Wie Peta zum Einsatz von Tieren für die Forschung steht, ist hinlänglich bekannt. Egal, wie groß der medizinische Nutzen ist, Tierversuche sind in ihren Augen „aus ethischen Gründen inakzeptabel“.
Peta ist das prominenteste Beispiel aber keineswegs das einzige. Der Tierrechtsverein Ariwa ist ähnlich begeistert von in vitro Fleisch und fordert z.B. höhere Investitionen in die laufende Forschung. Kein Wort davon, diese Forschung auf Eis zu legen, bis irgendwann ein tierfreier Ersatz für FKS verfügbar ist. Im Gegenteil: „nahezu praxisreif“.

Quelle: http://www.ariwa.org/wissen-a-z/hintergrund/tierrechte/345-kunstfleisch-fleischgenuss-ohne-reue.html
Ganz anders liegt der Fall, wenn Tiere für medizinische Forschung getötet werden. Das ist laut Ariwa „moralisch absolut inakzeptabel“
Wir müssen uns gründlich überlegen, welcher Nutzen es rechtfertigt, Tiere zu töten. Das ist eine zentrale Frage unserer Gesellschaft, die nicht nur die Wissenschaft betrifft, sondern viele andere Bereiche, wie Nahrungsmittelindustrie, Landwirtschaft und Schädlingsbekämpfung in Wohnungen und Städten. Diese Frage müssen wir als Gesellschaft beantworten. Dafür ist es nötig, dass uns verlässliche Informationen zur Verfügung stehen. Wie hoch ist der Nutzen wirklich, wie viele Tiere sterben wirklich, wie sehr müssen sie leiden? Wir alle sind gefordert darüber nachzudenken was gerechtfertigt ist, was geboten ist, was nicht sein darf. Wir alle entscheiden das. Diese Antworten sind komplex, und wir müssen sie ständig überprüfen.

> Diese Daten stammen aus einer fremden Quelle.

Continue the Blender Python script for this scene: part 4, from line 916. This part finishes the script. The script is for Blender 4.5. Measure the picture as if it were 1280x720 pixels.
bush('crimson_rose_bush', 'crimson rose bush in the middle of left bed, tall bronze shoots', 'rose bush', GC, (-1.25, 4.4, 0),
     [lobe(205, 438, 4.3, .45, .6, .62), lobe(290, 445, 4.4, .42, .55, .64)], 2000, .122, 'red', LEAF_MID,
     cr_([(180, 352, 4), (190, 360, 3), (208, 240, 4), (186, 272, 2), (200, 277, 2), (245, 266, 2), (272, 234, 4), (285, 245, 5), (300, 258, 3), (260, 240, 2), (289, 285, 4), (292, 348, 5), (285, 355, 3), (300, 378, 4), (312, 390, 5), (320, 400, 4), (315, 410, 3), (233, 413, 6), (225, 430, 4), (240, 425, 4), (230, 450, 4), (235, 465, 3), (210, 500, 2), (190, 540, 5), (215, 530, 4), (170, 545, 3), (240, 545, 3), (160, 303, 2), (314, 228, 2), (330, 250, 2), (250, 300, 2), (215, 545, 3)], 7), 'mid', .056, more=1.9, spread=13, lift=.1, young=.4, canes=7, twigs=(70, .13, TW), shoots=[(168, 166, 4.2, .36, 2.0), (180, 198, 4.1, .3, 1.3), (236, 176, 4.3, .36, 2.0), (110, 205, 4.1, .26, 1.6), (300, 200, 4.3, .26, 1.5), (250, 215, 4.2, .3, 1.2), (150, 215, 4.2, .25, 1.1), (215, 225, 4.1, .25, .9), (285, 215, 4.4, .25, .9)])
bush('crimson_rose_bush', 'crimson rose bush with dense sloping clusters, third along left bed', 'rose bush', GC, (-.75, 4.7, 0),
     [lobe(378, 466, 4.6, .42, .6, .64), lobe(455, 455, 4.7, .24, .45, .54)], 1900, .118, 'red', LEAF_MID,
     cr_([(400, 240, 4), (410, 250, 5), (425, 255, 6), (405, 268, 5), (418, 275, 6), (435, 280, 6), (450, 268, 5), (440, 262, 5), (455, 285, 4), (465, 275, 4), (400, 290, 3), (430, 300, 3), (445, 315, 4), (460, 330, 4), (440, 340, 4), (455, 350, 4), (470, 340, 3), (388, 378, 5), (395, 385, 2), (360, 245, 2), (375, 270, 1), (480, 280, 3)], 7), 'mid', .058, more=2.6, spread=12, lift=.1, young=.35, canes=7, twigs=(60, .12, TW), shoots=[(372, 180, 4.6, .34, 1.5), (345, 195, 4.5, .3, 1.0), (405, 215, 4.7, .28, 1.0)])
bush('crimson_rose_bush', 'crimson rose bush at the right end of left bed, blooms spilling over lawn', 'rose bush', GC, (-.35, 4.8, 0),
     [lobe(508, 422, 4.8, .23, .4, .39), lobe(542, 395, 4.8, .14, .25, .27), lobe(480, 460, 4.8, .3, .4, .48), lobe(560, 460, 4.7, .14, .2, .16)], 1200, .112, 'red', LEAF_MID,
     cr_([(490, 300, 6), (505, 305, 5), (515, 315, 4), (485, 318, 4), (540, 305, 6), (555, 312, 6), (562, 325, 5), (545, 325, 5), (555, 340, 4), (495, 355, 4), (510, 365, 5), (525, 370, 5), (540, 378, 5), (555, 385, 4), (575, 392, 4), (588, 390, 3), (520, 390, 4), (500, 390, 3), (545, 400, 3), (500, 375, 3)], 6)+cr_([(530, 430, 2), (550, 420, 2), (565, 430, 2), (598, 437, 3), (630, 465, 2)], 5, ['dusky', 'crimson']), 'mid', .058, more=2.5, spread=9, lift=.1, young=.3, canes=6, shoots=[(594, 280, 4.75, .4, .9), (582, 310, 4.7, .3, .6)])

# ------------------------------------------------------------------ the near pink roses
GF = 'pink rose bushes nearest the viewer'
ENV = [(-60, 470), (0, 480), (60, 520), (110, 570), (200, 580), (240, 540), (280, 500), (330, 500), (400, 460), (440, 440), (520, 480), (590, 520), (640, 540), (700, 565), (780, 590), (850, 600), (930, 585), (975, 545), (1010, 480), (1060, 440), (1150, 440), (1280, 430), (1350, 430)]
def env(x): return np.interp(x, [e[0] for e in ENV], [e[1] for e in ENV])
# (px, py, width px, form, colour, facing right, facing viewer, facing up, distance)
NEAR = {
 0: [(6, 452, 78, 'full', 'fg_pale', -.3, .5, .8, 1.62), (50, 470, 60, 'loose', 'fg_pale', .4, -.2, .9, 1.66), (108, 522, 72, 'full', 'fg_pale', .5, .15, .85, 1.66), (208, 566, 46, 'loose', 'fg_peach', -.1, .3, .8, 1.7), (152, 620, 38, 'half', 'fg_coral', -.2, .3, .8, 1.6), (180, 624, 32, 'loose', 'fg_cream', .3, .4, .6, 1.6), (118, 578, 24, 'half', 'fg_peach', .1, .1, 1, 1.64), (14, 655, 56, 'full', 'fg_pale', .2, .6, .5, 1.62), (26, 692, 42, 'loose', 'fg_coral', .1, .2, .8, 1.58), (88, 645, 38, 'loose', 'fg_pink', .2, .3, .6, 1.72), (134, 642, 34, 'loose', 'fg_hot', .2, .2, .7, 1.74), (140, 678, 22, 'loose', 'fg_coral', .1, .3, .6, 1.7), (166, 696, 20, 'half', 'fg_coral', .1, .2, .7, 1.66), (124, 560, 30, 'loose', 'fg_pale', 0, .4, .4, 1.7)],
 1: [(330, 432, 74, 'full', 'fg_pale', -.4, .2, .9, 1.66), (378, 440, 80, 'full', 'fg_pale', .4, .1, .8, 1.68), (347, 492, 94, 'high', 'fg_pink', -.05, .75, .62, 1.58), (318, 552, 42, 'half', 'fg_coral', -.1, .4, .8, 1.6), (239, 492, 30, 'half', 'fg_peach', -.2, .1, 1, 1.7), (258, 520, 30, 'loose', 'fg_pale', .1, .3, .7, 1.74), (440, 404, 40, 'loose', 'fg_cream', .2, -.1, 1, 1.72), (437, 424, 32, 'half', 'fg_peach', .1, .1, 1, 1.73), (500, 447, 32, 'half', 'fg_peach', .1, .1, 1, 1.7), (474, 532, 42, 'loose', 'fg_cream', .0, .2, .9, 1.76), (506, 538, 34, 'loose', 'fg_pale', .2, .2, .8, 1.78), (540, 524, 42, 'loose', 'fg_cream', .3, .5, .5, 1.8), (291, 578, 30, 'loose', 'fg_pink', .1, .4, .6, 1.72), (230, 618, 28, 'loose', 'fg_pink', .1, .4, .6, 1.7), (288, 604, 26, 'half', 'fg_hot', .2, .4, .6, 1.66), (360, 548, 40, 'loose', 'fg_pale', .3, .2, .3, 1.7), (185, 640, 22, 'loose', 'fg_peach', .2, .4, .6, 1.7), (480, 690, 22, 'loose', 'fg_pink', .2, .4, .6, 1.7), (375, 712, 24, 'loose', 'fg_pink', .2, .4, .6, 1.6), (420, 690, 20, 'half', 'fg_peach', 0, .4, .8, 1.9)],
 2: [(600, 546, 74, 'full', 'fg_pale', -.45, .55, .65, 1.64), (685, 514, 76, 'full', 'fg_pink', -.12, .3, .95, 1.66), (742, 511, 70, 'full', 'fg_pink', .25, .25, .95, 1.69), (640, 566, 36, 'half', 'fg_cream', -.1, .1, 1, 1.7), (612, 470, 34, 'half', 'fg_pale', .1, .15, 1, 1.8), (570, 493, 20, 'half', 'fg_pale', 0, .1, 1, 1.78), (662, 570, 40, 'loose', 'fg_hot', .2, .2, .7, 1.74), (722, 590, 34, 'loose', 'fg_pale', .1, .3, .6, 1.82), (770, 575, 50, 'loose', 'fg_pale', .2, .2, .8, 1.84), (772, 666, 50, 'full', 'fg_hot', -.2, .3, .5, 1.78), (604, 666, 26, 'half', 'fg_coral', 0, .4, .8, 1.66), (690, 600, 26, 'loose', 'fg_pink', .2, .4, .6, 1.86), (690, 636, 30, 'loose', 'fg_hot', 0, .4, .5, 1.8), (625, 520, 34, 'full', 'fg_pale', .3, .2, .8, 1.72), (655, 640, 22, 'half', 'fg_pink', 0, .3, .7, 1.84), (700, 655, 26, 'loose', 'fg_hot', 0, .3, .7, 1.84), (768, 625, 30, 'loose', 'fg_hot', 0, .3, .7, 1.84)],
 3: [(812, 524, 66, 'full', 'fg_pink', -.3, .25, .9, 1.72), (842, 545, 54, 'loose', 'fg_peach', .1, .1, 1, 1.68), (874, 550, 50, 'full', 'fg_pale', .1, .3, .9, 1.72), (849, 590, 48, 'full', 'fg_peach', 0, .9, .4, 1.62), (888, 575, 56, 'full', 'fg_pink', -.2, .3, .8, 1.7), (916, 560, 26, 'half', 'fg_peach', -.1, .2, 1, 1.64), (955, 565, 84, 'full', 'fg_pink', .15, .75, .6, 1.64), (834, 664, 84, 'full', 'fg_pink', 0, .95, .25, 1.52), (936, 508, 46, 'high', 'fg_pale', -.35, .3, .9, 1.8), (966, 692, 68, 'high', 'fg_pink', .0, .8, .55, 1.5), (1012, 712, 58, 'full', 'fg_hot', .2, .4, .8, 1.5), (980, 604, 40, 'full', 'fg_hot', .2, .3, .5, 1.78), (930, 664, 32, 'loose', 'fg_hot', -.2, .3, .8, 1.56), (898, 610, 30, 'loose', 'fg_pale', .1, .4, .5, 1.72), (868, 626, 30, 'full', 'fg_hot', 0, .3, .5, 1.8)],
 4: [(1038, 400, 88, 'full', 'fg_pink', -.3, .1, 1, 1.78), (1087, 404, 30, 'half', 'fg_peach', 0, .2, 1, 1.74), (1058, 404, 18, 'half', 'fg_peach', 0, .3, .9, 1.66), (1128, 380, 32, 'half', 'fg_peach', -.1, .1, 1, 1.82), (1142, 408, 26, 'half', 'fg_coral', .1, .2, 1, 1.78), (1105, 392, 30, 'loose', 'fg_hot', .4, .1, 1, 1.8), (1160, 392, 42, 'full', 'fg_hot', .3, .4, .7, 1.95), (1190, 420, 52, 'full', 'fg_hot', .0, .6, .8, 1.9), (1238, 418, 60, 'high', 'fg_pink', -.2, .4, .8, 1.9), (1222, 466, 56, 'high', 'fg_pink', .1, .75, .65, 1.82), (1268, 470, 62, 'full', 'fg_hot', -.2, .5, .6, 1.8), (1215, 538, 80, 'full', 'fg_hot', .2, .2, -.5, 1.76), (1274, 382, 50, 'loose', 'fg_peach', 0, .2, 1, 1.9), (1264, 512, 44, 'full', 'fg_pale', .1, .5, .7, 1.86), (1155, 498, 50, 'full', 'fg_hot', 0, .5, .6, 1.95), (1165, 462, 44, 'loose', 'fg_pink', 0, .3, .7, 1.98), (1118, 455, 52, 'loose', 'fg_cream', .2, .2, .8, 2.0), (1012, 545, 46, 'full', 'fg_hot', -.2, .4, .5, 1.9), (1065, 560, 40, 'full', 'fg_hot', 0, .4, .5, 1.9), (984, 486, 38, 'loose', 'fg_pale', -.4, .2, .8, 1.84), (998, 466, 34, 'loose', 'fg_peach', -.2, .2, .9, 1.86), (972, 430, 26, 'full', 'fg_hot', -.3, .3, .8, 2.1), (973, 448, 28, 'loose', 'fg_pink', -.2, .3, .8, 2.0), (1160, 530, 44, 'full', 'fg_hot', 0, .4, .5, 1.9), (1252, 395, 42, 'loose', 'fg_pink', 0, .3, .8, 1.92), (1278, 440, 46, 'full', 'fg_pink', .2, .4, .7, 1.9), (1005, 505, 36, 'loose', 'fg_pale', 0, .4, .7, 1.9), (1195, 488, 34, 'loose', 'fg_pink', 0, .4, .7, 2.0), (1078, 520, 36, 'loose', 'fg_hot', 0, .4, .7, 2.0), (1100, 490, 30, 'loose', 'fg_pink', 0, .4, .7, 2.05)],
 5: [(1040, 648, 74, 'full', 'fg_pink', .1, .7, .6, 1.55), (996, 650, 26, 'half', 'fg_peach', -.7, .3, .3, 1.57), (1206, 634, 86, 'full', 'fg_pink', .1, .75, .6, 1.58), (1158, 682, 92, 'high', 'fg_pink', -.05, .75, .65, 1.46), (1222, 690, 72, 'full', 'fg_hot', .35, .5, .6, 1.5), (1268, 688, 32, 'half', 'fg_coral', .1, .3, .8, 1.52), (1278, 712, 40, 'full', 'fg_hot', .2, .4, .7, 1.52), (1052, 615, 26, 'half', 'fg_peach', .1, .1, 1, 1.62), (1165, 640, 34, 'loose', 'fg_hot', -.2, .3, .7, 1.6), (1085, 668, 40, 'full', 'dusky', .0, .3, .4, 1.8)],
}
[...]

Nicht wenige Menschen kommen zum Schluss, dass Tiere töten immer falsch ist. ‚Tiere dürfen nie getötet werden, Punkt‘. Diese Position wird von den meisten Tierrechtsorganisationen vertreten. Diese Haltung ist natürlich praktisch nicht umsetzbar, weil wir schon Tiere töten wenn wir ein Feld bestellen (z.B. Wühlmäuse) oder uns waschen (z.B. Hautmilben). Wir kommen nicht darum herum zu entscheiden, welches Töten von Tieren noch moralisch ist und welches nicht mehr. Ein klares Zeichen, dass ich nicht gründlich genug nachgedacht habe ist, wenn ich dabei zu absurden Prioritäten komme. Wenn ich damit einverstanden bin, ein Tier zu töten weil es gut schmeckt, aber das gleiche Tier verschonen will, wenn es einem Menschen das Leben retten könnte.
Wie gesagt geht es hier nicht darum, einzelne Organisationen an den Pranger zu stellen. Wir wollen vielmehr darauf aufmerksam machen, dass die Ethik von Tierversuchen nicht so schwarz/weiß ist, wie manchmal vermittelt wird. Es handelt sich um ethische Abwägungen, die alles andere als einfach sind. Wenn Ihr konstruktiv an der Debatte teilnehmen wollt – und da solltet Ihr! – müsst Ihr Euch den schwierigen Fragen stellen. Übernehmt nicht unhinterfragt die Position von irgendwelchen Leuten, die behaupten sie würden sich auskennen. Selbst ethische Positionen von weltumspannenden Organisationen sind manchmal erstaunlich wenig durchdacht.
Alle Links wurden am 10.2.2016 abgerufen.